Transcribe the material in full, exactly as written.

——

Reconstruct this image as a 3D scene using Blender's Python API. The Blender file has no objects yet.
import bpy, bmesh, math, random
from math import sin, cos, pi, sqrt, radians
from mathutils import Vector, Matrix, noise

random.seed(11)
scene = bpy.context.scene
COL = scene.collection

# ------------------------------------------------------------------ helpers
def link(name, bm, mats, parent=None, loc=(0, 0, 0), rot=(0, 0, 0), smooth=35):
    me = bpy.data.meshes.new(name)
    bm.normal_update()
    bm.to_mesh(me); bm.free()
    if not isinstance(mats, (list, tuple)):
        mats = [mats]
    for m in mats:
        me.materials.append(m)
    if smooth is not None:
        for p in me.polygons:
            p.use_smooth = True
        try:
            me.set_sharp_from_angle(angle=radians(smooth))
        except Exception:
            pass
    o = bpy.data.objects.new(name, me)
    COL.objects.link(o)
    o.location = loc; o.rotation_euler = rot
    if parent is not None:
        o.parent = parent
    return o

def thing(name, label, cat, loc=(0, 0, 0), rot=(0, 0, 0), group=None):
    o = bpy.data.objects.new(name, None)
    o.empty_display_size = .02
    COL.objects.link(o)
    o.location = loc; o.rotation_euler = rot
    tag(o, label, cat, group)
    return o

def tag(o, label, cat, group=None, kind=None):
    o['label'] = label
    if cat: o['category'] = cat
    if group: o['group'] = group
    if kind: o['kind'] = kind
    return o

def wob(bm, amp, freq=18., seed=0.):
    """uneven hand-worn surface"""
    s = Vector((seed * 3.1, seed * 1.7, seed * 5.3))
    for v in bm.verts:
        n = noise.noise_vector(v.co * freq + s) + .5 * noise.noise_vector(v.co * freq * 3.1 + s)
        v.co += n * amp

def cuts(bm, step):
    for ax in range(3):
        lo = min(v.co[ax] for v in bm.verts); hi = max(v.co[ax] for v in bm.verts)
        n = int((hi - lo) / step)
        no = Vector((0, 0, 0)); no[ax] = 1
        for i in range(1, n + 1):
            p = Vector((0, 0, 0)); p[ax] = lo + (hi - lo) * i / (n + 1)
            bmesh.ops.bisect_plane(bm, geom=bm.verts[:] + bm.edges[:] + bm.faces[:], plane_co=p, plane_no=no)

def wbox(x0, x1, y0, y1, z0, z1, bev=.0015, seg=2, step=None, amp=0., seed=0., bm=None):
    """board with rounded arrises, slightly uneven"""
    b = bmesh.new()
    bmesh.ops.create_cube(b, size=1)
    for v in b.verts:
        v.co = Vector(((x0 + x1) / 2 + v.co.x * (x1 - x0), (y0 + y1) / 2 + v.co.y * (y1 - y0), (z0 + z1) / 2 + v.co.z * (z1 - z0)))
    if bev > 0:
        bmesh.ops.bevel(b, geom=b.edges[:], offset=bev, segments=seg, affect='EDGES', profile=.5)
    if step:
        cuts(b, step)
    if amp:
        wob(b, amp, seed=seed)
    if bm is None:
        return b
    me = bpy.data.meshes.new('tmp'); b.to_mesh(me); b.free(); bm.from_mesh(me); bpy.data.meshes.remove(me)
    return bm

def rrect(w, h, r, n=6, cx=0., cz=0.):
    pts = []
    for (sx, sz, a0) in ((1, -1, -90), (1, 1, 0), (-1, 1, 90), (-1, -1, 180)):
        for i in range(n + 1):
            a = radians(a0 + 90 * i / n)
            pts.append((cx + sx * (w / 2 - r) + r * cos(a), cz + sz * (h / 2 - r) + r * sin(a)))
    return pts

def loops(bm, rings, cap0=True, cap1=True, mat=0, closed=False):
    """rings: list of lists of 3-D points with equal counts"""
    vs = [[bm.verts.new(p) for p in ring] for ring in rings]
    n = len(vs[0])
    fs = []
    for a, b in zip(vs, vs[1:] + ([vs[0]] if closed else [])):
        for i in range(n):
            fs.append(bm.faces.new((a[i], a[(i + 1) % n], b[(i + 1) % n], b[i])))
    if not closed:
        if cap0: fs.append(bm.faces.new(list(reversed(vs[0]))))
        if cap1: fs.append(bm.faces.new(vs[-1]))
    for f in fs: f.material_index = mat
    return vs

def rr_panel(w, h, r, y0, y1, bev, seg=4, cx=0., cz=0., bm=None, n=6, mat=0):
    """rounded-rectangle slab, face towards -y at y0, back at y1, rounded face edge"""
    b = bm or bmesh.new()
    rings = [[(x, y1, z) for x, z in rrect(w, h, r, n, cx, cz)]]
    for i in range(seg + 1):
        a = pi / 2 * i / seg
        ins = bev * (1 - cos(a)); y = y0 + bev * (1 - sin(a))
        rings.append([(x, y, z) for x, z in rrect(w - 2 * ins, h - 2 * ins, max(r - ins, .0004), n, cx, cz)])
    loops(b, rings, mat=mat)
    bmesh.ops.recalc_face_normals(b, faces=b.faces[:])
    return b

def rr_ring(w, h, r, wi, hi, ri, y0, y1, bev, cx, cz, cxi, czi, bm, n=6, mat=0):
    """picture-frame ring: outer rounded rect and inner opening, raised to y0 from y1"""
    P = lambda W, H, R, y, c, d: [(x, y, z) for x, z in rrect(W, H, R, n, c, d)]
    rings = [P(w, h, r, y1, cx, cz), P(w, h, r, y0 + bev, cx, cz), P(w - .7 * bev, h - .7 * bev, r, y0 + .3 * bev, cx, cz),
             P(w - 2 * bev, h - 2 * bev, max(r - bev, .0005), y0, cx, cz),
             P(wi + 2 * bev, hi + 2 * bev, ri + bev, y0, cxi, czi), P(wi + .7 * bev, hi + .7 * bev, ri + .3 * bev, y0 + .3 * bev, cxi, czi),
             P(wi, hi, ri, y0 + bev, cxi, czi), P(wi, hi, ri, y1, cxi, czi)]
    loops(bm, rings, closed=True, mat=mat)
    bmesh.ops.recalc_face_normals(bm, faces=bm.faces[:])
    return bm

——

Solution to the problem:
Reconstruct this image as a 3D scene using Blender's Python API. The Blender file has no objects yet.
import bpy, bmesh, math, random
from math import sin, cos, pi, sqrt, radians
from mathutils import Vector, Matrix, noise

random.seed(11)
scene = bpy.context.scene
COL = scene.collection

# ------------------------------------------------------------------ helpers
def link(name, bm, mats, parent=None, loc=(0, 0, 0), rot=(0, 0, 0), smooth=35):
    me = bpy.data.meshes.new(name)
    bm.normal_update()
    bm.to_mesh(me); bm.free()
    if not isinstance(mats, (list, tuple)):
        mats = [mats]
    for m in mats:
        me.materials.append(m)
    if smooth is not None:
        for p in me.polygons:
            p.use_smooth = True
        try:
            me.set_sharp_from_angle(angle=radians(smooth))
        except Exception:
            pass
    o = bpy.data.objects.new(name, me)
    COL.objects.link(o)
    o.location = loc; o.rotation_euler = rot
    if parent is not None:
        o.parent = parent
    return o

def thing(name, label, cat, loc=(0, 0, 0), rot=(0, 0, 0), group=None):
    o = bpy.data.objects.new(name, None)
    o.empty_display_size = .02
    COL.objects.link(o)
    o.location = loc; o.rotation_euler = rot
    tag(o, label, cat, group)
    return o

def tag(o, label, cat, group=None, kind=None):
    o['label'] = label
    if cat: o['category'] = cat
    if group: o['group'] = group
    if kind: o['kind'] = kind
    return o

def wob(bm, amp, freq=18., seed=0.):
    """uneven hand-worn surface"""
    s = Vector((seed * 3.1, seed * 1.7, seed * 5.3))
    for v in bm.verts:
        n = noise.noise_vector(v.co * freq + s) + .5 * noise.noise_vector(v.co * freq * 3.1 + s)
        v.co += n * amp

def cuts(bm, step):
    for ax in range(3):
        lo = min(v.co[ax] for v in bm.verts); hi = max(v.co[ax] for v in bm.verts)
        n = int((hi - lo) / step)
        no = Vector((0, 0, 0)); no[ax] = 1
        for i in range(1, n + 1):
            p = Vector((0, 0, 0)); p[ax] = lo + (hi - lo) * i / (n + 1)
            bmesh.ops.bisect_plane(bm, geom=bm.verts[:] + bm.edges[:] + bm.faces[:], plane_co=p, plane_no=no)

def wbox(x0, x1, y0, y1, z0, z1, bev=.0015, seg=2, step=None, amp=0., seed=0., bm=None):
    """board with rounded arrises, slightly uneven"""
    b = bmesh.new()
    bmesh.ops.create_cube(b, size=1)
    for v in b.verts:
        v.co = Vector(((x0 + x1) / 2 + v.co.x * (x1 - x0), (y0 + y1) / 2 + v.co.y * (y1 - y0), (z0 + z1) / 2 + v.co.z * (z1 - z0)))
    if bev > 0:
        bmesh.ops.bevel(b, geom=b.edges[:], offset=bev, segments=seg, affect='EDGES', profile=.5)
    if step:
        cuts(b, step)
    if amp:
        wob(b, amp, seed=seed)
    if bm is None:
        return b
    me = bpy.data.meshes.new('tmp'); b.to_mesh(me); b.free(); bm.from_mesh(me); bpy.data.meshes.remove(me)
    return bm

def rrect(w, h, r, n=6, cx=0., cz=0.):
    pts = []
    for (sx, sz, a0) in ((1, -1, -90), (1, 1, 0), (-1, 1, 90), (-1, -1, 180)):
        for i in range(n + 1):
            a = radians(a0 + 90 * i / n)
            pts.append((cx + sx * (w / 2 - r) + r * cos(a), cz + sz * (h / 2 - r) + r * sin(a)))
    return pts

def loops(bm, rings, cap0=True, cap1=True, mat=0, closed=False):
    """rings: list of lists of 3-D points with equal counts"""
    vs = [[bm.verts.new(p) for p in ring] for ring in rings]
    n = len(vs[0])
    fs = []
    for a, b in zip(vs, vs[1:] + ([vs[0]] if closed else [])):
        for i in range(n):
            fs.append(bm.faces.new((a[i], a[(i + 1) % n], b[(i + 1) % n], b[i])))
    if not closed:
        if cap0: fs.append(bm.faces.new(list(reversed(vs[0]))))
        if cap1: fs.append(bm.faces.new(vs[-1]))
    for f in fs: f.material_index = mat
    return vs

def rr_panel(w, h, r, y0, y1, bev, seg=4, cx=0., cz=0., bm=None, n=6, mat=0):
    """rounded-rectangle slab, face towards -y at y0, back at y1, rounded face edge"""
    b = bm or bmesh.new()
    rings = [[(x, y1, z) for x, z in rrect(w, h, r, n, cx, cz)]]
    for i in range(seg + 1):
        a = pi / 2 * i / seg
        ins = bev * (1 - cos(a)); y = y0 + bev * (1 - sin(a))
        rings.append([(x, y, z) for x, z in rrect(w - 2 * ins, h - 2 * ins, max(r - ins, .0004), n, cx, cz)])
    loops(b, rings, mat=mat)
    bmesh.ops.recalc_face_normals(b, faces=b.faces[:])
    return b

def rr_ring(w, h, r, wi, hi, ri, y0, y1, bev, cx, cz, cxi, czi, bm, n=6, mat=0):
    """picture-frame ring: outer rounded rect and inner opening, raised to y0 from y1"""
    P = lambda W, H, R, y, c, d: [(x, y, z) for x, z in rrect(W, H, R, n, c, d)]
    rings = [P(w, h, r, y1, cx, cz), P(w, h, r, y0 + bev, cx, cz), P(w - .7 * bev, h - .7 * bev, r, y0 + .3 * bev, cx, cz),
             P(w - 2 * bev, h - 2 * bev, max(r - bev, .0005), y0, cx, cz),
             P(wi + 2 * bev, hi + 2 * bev, ri + bev, y0, cxi, czi), P(wi + .7 * bev, hi + .7 * bev, ri + .3 * bev, y0 + .3 * bev, cxi, czi),
             P(wi, hi, ri, y0 + bev, cxi, czi), P(wi, hi, ri, y1, cxi, czi)]
    loops(bm, rings, closed=True, mat=mat)
    bmesh.ops.recalc_face_normals(bm, faces=bm.faces[:])
    return bm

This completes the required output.